-- Aim of the task --
In the entries below, find the line containing "What Blender Python" and the line containing "return Vector(((px-CX)*Y/F, Y, CH+(HY-py)*Y/F))". Copy those two lines and everything between them exactly, without the pictures.

-- Provided information --
========================================================================
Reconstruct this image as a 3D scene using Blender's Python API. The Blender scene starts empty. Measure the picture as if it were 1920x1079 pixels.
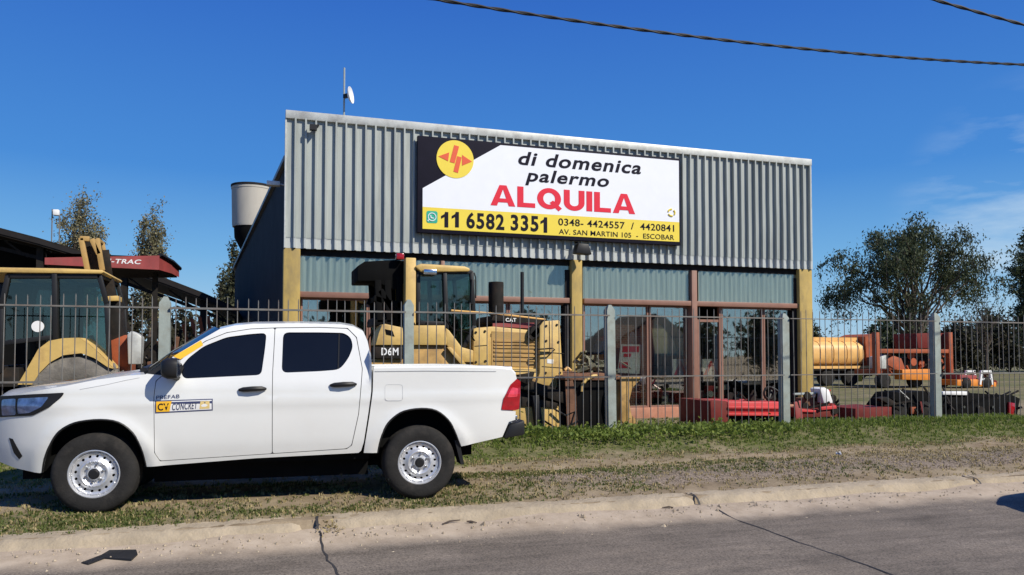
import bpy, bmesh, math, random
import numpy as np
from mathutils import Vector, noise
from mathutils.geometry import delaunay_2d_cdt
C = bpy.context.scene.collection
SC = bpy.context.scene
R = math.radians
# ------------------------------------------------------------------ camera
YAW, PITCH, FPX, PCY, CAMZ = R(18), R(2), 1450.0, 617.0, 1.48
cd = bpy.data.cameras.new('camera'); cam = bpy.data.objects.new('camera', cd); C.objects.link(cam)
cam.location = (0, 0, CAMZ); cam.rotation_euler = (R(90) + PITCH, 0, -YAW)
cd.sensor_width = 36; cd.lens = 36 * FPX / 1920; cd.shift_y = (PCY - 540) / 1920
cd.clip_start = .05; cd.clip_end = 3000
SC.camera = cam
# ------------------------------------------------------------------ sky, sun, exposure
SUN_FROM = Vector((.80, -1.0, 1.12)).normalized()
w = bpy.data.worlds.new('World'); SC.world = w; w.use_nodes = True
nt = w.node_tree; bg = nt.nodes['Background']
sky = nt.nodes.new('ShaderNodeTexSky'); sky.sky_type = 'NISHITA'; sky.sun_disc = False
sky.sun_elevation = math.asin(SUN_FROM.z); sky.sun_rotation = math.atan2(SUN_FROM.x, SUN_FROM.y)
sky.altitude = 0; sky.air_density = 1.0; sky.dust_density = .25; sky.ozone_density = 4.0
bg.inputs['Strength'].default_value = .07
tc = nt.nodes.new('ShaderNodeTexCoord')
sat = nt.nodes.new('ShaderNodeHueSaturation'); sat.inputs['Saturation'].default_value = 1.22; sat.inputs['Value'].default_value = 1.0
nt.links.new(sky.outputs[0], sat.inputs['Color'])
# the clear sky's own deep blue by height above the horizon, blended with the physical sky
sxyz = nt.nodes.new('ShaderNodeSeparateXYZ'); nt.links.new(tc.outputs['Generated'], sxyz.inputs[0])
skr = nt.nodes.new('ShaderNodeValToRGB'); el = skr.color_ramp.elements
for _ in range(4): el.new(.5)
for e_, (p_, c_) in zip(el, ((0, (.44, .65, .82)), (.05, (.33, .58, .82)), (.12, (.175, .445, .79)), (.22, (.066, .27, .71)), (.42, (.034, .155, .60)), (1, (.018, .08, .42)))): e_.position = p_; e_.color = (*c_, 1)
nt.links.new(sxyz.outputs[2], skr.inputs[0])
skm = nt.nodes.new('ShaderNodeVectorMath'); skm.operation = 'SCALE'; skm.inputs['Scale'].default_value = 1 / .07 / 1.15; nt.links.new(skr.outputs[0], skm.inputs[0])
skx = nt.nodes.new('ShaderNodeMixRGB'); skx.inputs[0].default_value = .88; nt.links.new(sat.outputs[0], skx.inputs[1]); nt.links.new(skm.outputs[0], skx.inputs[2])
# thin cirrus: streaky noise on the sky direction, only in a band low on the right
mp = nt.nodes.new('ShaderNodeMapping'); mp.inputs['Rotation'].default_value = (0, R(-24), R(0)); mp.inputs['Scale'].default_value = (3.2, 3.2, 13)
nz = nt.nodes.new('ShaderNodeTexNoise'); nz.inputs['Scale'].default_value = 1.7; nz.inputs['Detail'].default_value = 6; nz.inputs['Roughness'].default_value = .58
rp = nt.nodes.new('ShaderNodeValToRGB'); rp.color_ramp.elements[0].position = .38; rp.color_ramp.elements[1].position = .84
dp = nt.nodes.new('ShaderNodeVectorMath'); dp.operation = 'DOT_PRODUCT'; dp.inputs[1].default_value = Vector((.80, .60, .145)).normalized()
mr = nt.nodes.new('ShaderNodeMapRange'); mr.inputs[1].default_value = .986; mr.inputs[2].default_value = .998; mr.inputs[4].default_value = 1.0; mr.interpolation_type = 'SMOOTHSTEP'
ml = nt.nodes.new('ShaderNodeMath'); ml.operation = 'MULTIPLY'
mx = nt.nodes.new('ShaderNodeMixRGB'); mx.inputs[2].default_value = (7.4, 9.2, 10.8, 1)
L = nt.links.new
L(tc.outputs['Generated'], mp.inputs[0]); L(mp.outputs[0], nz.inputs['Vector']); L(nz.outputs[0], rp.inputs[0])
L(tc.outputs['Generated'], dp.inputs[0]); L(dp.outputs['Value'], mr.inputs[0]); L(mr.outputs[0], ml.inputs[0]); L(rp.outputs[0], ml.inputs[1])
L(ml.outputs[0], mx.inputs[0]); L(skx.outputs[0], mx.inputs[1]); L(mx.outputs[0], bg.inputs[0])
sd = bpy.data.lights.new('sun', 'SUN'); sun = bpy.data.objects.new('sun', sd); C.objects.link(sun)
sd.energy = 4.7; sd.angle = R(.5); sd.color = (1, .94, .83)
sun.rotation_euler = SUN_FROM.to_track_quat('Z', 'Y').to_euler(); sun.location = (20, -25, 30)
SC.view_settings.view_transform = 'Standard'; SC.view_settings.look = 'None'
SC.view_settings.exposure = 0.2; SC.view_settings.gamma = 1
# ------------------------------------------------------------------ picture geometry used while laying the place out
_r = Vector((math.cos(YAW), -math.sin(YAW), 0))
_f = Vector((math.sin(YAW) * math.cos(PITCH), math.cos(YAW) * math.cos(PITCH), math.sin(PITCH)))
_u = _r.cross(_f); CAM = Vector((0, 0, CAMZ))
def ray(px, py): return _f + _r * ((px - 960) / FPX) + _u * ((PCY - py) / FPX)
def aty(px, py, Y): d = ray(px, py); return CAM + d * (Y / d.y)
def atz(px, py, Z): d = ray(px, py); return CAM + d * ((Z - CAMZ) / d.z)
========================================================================
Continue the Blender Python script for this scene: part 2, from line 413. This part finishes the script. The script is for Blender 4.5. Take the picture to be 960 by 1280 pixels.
========================================================================
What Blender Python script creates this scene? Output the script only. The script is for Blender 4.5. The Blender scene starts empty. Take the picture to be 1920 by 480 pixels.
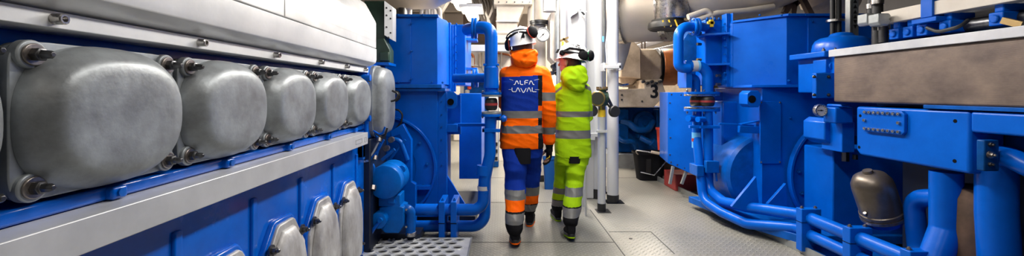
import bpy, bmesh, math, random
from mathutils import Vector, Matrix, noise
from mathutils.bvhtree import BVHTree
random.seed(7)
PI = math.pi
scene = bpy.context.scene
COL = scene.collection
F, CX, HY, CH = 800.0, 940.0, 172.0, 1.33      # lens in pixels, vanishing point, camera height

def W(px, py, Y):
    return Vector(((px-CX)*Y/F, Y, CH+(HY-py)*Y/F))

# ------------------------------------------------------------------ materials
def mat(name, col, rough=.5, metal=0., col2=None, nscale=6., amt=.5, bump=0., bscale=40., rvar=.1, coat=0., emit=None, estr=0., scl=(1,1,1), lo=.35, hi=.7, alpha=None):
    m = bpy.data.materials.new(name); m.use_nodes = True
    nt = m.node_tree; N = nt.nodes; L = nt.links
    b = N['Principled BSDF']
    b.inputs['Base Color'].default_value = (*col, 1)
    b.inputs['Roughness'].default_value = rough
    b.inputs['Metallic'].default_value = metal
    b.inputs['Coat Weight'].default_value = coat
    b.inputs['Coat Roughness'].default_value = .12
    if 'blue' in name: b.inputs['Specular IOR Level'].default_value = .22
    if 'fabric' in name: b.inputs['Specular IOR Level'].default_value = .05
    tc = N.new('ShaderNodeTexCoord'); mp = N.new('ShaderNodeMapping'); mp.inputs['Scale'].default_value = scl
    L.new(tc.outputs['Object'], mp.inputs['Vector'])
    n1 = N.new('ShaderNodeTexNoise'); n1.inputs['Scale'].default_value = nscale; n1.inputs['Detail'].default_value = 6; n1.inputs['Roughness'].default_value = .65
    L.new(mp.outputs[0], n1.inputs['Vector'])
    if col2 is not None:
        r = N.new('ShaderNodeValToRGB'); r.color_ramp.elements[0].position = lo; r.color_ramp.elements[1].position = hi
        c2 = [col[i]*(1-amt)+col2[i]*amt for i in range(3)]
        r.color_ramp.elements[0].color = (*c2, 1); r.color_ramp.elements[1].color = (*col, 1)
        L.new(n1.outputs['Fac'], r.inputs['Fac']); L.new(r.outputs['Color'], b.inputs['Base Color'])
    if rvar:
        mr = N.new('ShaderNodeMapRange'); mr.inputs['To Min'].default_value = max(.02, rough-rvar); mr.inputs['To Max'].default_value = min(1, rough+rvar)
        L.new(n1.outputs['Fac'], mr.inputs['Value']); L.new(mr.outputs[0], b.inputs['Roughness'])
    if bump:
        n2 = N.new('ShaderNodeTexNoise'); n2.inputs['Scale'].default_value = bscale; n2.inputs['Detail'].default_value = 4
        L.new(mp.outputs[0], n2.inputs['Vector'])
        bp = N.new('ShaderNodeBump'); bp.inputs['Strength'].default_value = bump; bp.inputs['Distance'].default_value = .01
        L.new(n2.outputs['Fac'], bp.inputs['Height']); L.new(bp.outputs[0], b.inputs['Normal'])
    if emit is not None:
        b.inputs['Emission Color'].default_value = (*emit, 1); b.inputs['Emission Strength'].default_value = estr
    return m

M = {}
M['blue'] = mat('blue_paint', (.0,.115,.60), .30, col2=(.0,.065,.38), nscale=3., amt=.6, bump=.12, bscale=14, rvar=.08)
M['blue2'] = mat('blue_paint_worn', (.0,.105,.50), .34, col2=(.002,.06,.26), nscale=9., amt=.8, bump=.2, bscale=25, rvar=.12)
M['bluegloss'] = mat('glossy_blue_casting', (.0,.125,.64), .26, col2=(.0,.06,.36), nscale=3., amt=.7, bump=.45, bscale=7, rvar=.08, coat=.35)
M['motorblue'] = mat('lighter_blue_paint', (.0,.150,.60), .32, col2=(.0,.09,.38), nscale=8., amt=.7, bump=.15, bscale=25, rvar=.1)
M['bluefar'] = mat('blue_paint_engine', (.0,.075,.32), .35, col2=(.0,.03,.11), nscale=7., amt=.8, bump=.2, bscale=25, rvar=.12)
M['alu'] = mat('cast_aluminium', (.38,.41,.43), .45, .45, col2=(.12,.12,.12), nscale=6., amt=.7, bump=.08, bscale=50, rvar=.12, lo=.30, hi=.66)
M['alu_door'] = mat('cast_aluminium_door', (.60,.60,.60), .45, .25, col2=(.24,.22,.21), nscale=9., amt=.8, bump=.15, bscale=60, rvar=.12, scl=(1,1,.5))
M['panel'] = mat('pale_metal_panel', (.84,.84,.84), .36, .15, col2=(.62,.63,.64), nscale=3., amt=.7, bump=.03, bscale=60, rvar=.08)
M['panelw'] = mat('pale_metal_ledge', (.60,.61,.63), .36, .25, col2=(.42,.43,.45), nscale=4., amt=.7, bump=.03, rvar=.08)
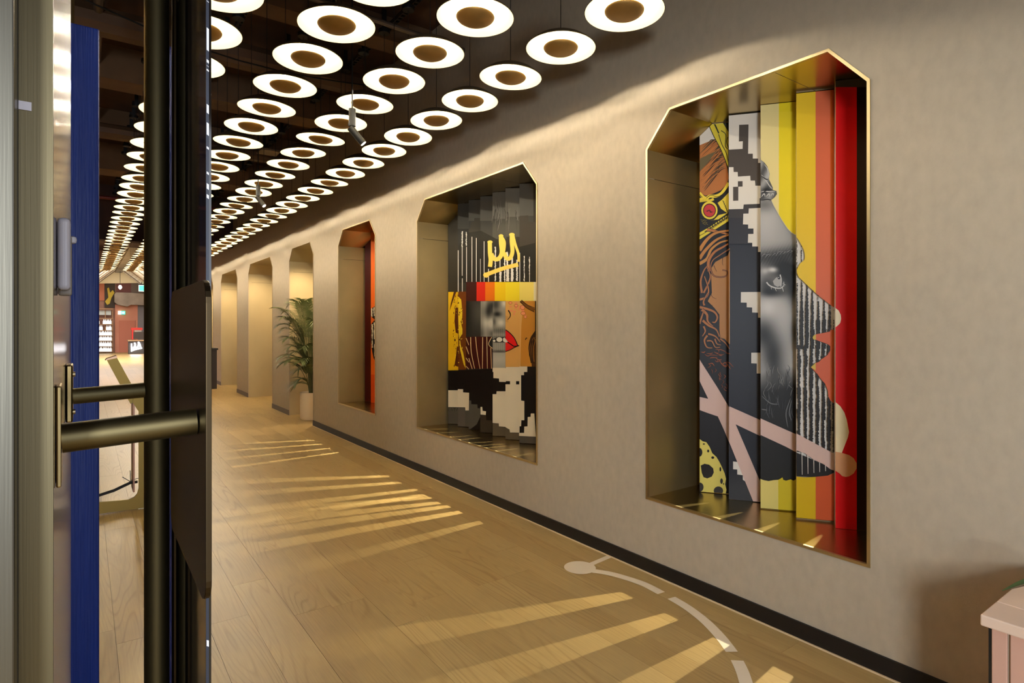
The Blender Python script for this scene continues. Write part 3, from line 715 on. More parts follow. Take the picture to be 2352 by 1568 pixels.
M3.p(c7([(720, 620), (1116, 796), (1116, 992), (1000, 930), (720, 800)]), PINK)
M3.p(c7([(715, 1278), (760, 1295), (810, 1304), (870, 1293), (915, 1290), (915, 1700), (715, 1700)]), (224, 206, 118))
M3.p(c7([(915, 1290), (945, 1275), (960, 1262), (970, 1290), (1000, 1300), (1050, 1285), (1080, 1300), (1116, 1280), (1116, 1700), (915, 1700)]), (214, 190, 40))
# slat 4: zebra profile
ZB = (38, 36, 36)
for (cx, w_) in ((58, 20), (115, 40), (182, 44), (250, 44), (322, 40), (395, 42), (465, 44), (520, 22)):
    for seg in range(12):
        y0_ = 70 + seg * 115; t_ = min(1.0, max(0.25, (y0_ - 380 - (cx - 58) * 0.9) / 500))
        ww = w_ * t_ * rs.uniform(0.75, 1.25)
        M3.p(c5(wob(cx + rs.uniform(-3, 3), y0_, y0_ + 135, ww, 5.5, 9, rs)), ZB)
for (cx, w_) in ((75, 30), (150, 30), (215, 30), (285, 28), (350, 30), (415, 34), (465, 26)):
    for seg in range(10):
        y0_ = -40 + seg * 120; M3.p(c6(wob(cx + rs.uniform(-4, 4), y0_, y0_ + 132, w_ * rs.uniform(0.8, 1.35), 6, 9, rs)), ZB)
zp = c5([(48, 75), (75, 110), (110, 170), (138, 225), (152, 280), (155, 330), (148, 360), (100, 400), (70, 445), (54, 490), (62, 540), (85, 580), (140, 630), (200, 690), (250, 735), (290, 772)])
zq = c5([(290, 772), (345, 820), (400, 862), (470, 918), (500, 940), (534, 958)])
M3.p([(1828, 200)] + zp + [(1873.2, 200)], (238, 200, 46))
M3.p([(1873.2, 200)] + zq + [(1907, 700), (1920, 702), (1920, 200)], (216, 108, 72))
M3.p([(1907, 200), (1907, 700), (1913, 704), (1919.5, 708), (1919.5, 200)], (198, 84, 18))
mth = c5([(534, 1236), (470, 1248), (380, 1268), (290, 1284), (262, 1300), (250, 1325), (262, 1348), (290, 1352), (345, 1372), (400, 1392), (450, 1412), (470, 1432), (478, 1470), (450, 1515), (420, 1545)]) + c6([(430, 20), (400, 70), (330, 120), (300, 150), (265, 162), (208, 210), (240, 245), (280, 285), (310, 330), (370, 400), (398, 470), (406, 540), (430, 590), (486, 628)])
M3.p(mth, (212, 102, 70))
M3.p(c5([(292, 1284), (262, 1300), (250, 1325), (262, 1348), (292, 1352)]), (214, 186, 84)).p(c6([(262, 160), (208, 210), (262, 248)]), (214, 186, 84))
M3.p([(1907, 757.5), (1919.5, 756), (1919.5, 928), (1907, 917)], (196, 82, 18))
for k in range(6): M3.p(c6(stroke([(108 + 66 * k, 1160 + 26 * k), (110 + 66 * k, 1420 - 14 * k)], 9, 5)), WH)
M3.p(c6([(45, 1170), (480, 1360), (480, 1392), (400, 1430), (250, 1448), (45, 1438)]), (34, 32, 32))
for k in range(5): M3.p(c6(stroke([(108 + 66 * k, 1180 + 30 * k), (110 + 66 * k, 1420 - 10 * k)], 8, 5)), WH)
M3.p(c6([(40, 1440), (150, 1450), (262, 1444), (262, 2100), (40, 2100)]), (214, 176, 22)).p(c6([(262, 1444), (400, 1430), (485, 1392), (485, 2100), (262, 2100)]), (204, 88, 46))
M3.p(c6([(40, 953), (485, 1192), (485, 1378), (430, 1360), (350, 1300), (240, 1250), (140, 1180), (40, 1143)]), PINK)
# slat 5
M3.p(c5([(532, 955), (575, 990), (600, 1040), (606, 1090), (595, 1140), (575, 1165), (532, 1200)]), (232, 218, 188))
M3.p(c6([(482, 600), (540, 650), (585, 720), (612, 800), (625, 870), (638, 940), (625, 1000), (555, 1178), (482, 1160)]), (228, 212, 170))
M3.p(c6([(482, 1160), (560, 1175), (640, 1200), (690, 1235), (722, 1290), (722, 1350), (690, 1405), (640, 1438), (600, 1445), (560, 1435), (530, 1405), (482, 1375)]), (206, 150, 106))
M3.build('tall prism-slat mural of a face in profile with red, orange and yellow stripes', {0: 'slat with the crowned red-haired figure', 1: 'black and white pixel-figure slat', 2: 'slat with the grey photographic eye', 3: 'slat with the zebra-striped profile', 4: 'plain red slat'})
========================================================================
-- Exercise solution --
What Blender Python script creates this scene? Output the script only. The script is for Blender 4.5. The Blender scene starts empty. Take the picture to be 1920 by 480 pixels.
import bpy, bmesh, math, random
from mathutils import Vector, Matrix, noise
from mathutils.bvhtree import BVHTree
random.seed(7)
PI = math.pi
scene = bpy.context.scene
COL = scene.collection
F, CX, HY, CH = 800.0, 940.0, 172.0, 1.33      # lens in pixels, vanishing point, camera height

def W(px, py, Y):
    return Vector(((px-CX)*Y/F, Y, CH+(HY-py)*Y/F))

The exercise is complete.